Dieses Gesetz werde die „russische Welt“ davon abhalten, „unseren Büchermarkt von innen einzunehmen“, meinte der ukrainische Abgeordnete Wolodymyr Wiatrowych, wie die ukrainische Zeitung „Obozrevatel“ im vergangenen Juni berichtete.

Am gleichen Tag trat auch das Verbot russischer Musik in den Medien und im öffentlichen Raum in Kraft, die nach 1991 (dem Zerfall der Sowjetunion) komponiert wurde.

Ferner nahmen alle Schulen in Kiew am 1. September 2022 Russisch von ihrem Lehrplan. Andere Städte führten ähnliche Regelungen ein und verboten zudem Russisch-AGs an Schulen. Außerdem eröffneten Städte im Westen der Ukraine sogenannte „Sprachlager“, um Kinder aus der Ostukraine beim Erwerb von Ukrainisch zu unterstützen.

Kampf gegen die russische Sprache

Die Zerstörung alles Russischen begann in der Ukraine nicht erst im Februar 2022, sondern schon ab dem Euromaidan im Jahr 2014. Damals verlor Russisch seinen Sonderstatus in allen Gebieten mit einer russischsprachigen Bevölkerung von über zehn Prozent.

Seit 2016 mussten alle Radiostationen eine bestimmte Quote an ukrainischer Musik spielen. Bei Stationen mit vorwiegend russischer Musik lag die Quote bei 35 Prozent, bei Stationen mit europäischer Musik bei 25 Prozent. Seit 2017 gab es Ukrainisch-Quoten im Fernsehen. 75 Prozent aller Beiträge musste auf Ukrainisch erfolgen. Auf Kanälen von Minderheiten lag diese Quote bei 30 Prozent.

Ukrainisch steht über allem

Im gleichen Jahr wurde ein neues Bildungsgesetz verabschiedet, das den Unterricht in russischer Sprache immer mehr einschränkte. Bis 2020 sollte in allen Schulen kein Russisch mehr unterrichtet werden.

Da das Gesetz auch die Sprachen anderer Minderheiten wie Polen, Rumänen, Bulgaren, Ungarn und andere umfasste, hagelte es international Kritik, wie „Radio Free Europe“ berichtete.

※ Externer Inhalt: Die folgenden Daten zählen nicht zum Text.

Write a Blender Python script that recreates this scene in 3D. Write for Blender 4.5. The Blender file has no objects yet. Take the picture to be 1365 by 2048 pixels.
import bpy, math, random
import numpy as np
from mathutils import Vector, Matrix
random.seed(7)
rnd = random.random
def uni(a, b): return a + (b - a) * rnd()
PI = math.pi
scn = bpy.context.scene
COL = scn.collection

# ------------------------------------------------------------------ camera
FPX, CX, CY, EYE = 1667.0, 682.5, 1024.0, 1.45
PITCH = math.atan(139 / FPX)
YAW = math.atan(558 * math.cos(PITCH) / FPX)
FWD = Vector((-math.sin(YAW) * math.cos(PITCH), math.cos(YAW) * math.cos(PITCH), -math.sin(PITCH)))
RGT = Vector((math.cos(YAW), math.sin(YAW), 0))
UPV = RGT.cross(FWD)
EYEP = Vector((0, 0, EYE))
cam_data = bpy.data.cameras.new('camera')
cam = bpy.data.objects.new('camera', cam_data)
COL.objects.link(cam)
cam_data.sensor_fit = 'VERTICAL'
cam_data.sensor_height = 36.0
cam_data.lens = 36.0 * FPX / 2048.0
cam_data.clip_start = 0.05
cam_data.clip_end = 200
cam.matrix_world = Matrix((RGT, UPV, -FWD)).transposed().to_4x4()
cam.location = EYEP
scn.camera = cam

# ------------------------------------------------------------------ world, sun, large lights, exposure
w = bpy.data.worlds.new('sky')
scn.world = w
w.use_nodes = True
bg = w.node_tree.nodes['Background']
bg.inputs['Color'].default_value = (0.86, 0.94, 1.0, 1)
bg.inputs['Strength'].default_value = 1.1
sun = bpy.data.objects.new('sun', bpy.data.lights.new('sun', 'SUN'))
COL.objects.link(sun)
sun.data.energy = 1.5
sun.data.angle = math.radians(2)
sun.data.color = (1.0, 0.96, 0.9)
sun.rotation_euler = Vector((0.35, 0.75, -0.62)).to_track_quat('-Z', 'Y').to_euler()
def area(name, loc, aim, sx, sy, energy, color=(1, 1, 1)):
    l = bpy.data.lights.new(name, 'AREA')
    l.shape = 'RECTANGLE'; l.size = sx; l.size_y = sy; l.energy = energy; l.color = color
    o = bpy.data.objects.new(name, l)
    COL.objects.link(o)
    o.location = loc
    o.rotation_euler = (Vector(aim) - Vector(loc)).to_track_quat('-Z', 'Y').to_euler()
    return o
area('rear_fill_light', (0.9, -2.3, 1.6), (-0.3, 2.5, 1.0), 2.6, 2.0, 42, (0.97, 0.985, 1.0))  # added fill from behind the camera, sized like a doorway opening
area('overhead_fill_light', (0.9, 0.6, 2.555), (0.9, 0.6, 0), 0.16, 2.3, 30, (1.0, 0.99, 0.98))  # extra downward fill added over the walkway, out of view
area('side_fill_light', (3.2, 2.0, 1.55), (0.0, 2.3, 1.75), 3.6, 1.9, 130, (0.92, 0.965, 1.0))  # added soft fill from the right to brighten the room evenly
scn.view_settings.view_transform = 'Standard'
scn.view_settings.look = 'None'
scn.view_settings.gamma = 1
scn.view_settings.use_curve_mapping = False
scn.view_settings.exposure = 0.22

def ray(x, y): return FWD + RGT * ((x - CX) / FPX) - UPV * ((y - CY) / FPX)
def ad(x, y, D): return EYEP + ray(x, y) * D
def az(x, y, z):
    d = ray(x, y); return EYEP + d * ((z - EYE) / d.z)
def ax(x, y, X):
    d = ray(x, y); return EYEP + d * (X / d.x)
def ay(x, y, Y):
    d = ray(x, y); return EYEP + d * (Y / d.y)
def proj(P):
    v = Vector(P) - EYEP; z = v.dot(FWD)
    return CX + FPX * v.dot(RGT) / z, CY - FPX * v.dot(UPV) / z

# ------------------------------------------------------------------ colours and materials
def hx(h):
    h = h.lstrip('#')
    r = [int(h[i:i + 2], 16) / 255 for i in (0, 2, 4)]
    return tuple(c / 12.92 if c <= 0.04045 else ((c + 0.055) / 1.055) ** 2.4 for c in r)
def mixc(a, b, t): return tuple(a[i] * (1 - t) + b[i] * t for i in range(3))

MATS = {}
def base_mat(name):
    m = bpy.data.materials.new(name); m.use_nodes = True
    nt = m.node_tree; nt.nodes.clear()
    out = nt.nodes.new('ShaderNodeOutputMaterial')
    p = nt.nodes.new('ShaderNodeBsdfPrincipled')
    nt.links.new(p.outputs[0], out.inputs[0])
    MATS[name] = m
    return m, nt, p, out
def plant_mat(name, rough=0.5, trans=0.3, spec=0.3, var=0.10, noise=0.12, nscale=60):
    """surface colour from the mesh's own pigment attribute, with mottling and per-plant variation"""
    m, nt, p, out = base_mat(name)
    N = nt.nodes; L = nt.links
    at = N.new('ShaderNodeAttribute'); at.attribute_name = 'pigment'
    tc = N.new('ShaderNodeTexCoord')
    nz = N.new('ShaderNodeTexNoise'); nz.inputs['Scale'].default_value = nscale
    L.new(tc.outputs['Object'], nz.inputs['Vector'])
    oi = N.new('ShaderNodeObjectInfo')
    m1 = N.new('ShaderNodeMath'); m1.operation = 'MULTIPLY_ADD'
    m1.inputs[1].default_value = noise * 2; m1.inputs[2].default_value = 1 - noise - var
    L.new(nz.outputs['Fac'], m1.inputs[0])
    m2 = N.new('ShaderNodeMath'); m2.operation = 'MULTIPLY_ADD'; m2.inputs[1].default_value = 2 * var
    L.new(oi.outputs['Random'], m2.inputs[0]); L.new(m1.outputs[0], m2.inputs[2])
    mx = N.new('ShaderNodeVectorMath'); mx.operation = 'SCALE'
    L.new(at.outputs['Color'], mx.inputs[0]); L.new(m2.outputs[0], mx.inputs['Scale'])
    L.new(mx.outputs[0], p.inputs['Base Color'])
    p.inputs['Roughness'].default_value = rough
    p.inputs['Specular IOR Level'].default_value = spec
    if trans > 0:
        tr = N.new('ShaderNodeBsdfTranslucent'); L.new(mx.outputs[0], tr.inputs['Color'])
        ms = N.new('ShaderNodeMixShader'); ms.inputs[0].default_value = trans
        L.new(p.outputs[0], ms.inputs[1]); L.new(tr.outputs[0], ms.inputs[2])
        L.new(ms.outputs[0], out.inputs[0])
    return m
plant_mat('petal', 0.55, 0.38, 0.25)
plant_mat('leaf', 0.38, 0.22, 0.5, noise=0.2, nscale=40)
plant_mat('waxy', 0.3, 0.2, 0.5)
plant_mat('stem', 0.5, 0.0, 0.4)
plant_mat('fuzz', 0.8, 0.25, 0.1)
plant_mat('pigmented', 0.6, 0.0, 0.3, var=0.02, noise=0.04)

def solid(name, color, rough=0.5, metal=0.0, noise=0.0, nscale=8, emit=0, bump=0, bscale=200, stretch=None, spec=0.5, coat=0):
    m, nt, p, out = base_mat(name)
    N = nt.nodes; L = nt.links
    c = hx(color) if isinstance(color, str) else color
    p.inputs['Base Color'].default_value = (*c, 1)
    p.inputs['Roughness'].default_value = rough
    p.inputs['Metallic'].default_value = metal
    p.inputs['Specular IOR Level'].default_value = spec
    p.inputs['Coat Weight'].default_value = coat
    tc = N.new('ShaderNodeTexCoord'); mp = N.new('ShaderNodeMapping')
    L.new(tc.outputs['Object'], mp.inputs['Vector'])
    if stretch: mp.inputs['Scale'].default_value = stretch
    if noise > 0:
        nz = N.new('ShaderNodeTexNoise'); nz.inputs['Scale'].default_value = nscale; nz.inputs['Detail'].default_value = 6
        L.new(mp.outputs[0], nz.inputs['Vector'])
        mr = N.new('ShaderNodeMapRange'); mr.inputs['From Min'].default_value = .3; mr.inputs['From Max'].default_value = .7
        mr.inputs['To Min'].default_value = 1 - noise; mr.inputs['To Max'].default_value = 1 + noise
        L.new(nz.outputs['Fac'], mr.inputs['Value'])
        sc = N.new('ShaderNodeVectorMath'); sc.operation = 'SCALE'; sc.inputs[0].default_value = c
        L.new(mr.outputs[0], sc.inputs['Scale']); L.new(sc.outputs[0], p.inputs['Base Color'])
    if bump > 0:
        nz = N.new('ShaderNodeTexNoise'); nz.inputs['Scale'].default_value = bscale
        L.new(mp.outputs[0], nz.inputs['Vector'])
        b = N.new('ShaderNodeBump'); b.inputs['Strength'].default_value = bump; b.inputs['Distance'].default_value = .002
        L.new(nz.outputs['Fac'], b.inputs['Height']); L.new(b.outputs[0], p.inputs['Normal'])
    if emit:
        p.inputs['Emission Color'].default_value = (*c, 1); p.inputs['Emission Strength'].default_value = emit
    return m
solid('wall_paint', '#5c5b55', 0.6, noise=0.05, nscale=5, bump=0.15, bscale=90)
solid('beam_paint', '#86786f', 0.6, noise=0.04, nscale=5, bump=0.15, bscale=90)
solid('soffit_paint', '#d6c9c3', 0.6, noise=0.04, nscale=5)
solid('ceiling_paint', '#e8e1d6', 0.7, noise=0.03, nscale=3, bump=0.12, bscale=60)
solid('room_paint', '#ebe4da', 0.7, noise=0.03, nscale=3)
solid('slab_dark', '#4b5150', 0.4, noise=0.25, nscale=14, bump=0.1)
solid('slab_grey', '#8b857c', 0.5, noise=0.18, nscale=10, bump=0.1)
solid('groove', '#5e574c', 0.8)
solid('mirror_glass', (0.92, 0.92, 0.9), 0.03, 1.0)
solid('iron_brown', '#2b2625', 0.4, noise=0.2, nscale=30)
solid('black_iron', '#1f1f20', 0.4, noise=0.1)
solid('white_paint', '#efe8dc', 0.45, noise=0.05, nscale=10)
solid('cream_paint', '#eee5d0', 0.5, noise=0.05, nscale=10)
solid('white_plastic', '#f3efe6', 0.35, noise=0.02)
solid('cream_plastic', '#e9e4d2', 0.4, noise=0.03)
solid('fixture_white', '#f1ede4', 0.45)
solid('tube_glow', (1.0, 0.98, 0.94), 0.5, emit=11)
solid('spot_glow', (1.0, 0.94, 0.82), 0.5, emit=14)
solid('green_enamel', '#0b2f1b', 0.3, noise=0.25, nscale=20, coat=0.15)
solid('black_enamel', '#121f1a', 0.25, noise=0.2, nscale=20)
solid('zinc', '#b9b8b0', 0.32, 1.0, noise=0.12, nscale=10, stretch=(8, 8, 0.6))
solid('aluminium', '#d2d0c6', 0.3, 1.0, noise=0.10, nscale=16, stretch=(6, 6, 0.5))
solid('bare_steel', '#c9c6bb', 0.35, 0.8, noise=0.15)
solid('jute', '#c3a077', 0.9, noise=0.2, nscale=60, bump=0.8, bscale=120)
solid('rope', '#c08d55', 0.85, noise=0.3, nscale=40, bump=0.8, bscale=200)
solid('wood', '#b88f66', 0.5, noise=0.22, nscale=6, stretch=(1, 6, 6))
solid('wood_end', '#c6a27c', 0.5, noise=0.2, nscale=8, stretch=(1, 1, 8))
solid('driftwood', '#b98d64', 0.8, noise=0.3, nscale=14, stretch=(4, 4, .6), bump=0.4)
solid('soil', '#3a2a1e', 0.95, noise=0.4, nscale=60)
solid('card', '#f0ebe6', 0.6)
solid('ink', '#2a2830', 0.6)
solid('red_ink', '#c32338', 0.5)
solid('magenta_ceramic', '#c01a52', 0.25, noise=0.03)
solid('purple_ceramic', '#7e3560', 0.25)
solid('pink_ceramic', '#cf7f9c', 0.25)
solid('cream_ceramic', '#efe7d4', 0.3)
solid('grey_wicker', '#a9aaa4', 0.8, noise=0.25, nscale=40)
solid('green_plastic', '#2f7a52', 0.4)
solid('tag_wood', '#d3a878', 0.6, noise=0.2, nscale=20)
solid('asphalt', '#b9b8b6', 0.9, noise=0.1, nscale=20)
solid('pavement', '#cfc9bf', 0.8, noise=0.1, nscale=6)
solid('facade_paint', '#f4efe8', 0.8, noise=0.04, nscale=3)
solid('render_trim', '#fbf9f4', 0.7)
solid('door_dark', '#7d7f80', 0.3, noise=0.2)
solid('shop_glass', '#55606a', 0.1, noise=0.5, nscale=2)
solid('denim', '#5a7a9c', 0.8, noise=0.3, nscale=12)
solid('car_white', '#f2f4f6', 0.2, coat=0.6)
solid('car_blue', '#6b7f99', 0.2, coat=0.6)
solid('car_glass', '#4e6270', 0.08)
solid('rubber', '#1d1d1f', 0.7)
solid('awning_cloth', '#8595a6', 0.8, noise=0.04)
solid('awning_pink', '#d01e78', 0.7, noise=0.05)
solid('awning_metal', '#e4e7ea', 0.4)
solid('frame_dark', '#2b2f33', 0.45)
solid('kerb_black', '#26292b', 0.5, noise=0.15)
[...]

In dem Bericht erklärte der Sprecher des Ministerpräsidenten von Transkarpatien, einem Gebiet mit einer großen ungarisch sprechenden Bevölkerung: „Wir verstehen, dass dieses Gesetz in erster Linie gegen die russische Sprache gerichtet ist, weil sie in der Hauptstadt und in den östlichen Regionen vorherrscht. Aber in Transkarpatien trifft es die nationalen Minderheiten.“

Aus Russland hieß es dazu: Das Gesetz ziele darauf ab, „mit Gewalt ein monoethnisches Sprachenregime in einem multinationalen Staat zu etablieren.“

Auch der frühere Abgeordnete des ukrainischen Parlaments, Wadim Kolesnitschenko, sprach sich gegen dieses Gesetz aus. Er kommt von der Krim und setzte in der Ukraine als Abgeordneter mehrere Regelungen zum Schutz der russischen Sprache um.

In einem Interview mit der russischen Zeitung „Ukraina.ru“ erklärte er 2017: „Jetzt ist die russische Sprache in der Ukraine ein Zeichen für ‚Seperatismus’ und ‚Abscheulichkeit‘ – sie ist das Merkmal von Verbrechern.“ Doch unter dem Deckmantel der russischen Sprache werde auch alles weggefegt, was nicht Ukrainisch sei. „Ungarn und Rumänen, Polen und Bulgaren sind empört – weil Ukrainisch über allem steht. Alles andere wird zerstört“, fügte er hinzu.

Das zeigte sich 2019. Ukrainisch wurde zur alleinigen Amtssprache erklärt, der Gebrauch anderer Sprachen und insbesondere das Russische in offiziellen Dokumenten verboten.